Andrew Winston Winters is at war with himself.

He’s part Win, the lonely teenager exiled to a remote Vermont boarding school in the wake of a family tragedy. The guy who shuts all his classmates out, no matter the cost.

He’s part Drew, the angry young boy with violent impulses that control him. The boy who spent a fateful, long-ago summer with his brother and teenage cousins, only to endure a secret so monstrous it led three children to do the unthinkable.

Over the course of one night, while stuck at a party deep in the New England woods, Andrew battles both the pain of his past and the isolation of his present.

Before the sun rises, he’ll either surrender his sanity to the wild darkness inside his mind or make peace with the most elemental of truths—that choosing to live can mean so much more than not dying.


My Review:

Charm & Strange is a captivating tale that contains heavy and dark topics.  The characters and relationships are unique, interesting, and complex, and many relationships don't end up where you might expect them to.  This story brilliantly weaves the present and the past together by alternating chapters between them.

POSSIBLE SPOILERS AHEAD

Win is a wonderfully complex character who hasn't been dealt a good hand in life.  He lives in a boarding school in Vermont that his parents sent him too, and he spends his time there dealing with his many problems.  He experienced many things as a child, especially the summer that he is eleven, that no child should have to experience.  He's been through abuse at the hand of his father.  He also has severe motion sickness, which causes problems for him on car trips.  Because of something he did after a tennis match, he worries he could become like his dad.  He fears the wolf inside of him.

There are some relationships in this story that don't go the way you might expect them to.  For example, when Win meets Jordan, I was expecting a romance to develop.  I didn't realize she would end up dating a different guy by the end of the story.  There are also some strange relationships when Win's family goes up to visit their cousins.  There is a relationship between Win's older brother Keith, and one of the cousins, that seemed like it was a relationship that cousins shouldn't have.

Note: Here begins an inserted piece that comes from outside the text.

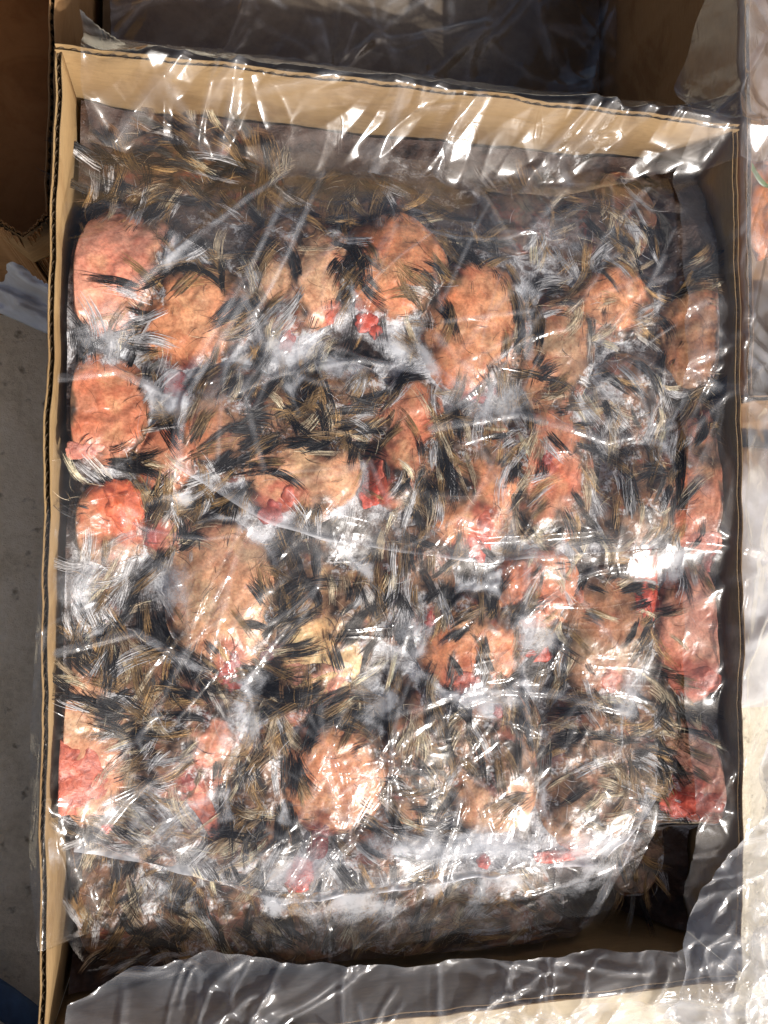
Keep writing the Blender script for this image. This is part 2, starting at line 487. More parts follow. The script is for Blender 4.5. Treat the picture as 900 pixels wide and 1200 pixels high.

The way this story is told enables readers to get a full picture of Win, also known as Drew.  You get to read about the past, and the present, and they alternate chapters.  By reading his past, you see what events have shaped him into the boy he is today.  It shows why he would be emotionally unstable.  When you see what's happened to him, you understand him.

Quote:

"Because blood is blood, and every family has its own force.
Its own flavor.
Its own charm and strange."
-Charm and Strange, pg 167 of the eGalley 

About the Author


Stephanie Kuehn is a YA writer who grew up in Berkeley, California, which is a quirky sort of a place with a ton of wonderful bookstores. Her very first job was working in one of those bookstores, and she's been a freakishly avid reader for as long as she can remember. 
Stephanie's other passions include mental health advocacy, social justice, and sports of all kinds. She's currently living in Northern California with her family and their wild menagerie of pets.